The oft-cited reason for a deal is that Apple needs a to sell phones with China Mobile to ramp up its sales in China, which have lagged behind competitors like Samsung. A less-explored reason, though, is that China Mobile needs Apple just as much, if not more. China Unicom and China Telecom have offered the iPhone since 2009 and 2012, respectively.

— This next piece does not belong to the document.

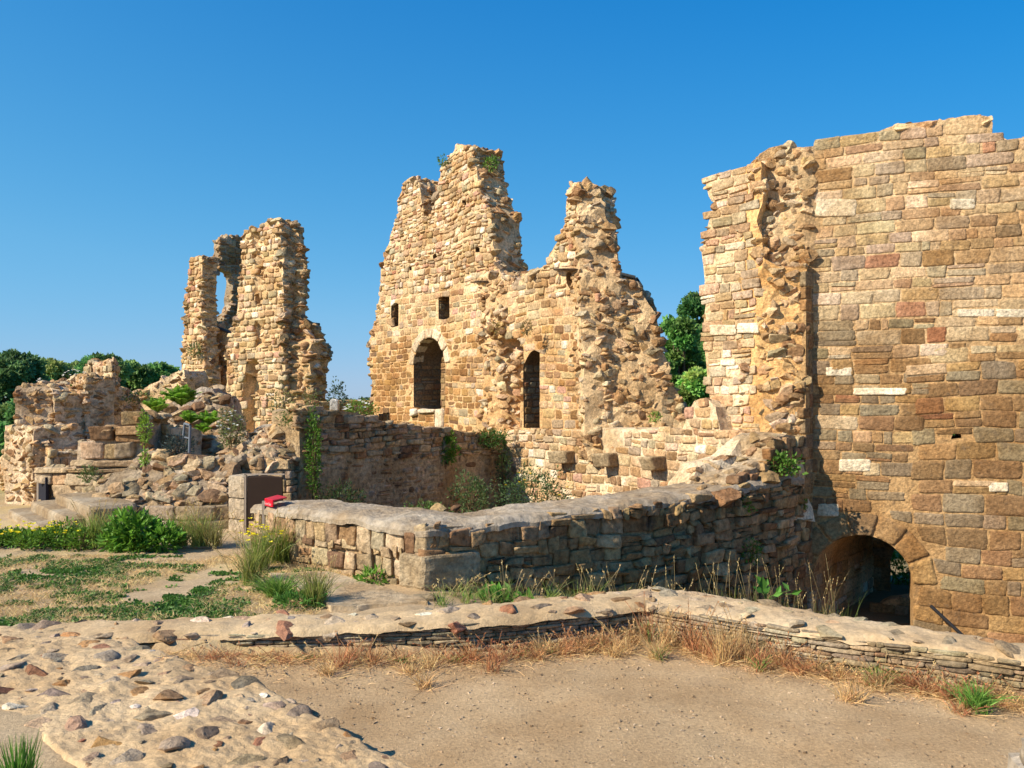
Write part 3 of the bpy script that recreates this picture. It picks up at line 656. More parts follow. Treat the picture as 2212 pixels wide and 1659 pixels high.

China Mobile’s rivals have been signing up new users at a faster rate in large part because of their better, faster 3G networks,which support iPhones. China Unicom has 40% percent of its users on 3G, and 52% of China Telecom users are on it as well. China Mobile, on the other hand, uses a homegrown standard called “TD-SCDMA”—policymakers thought it would make China less dependent on overseas technology—and as a result only 20% of its users on 3G. A deal with Apple—in addition to a new license to run a 4G network—could put the carrier back on a more equal footing with its main rivals.

China Mobile’s main challenge, then, will be convincing millions of cell phone users who have defected to other carriers to return to the fold. Commenting on the report of a tie-up with Apple, one blogger said (registration required) on Sina Weibo, “Finally! But I’ve already signed a contract with China Unicom for two years. Why should I have waited for you?”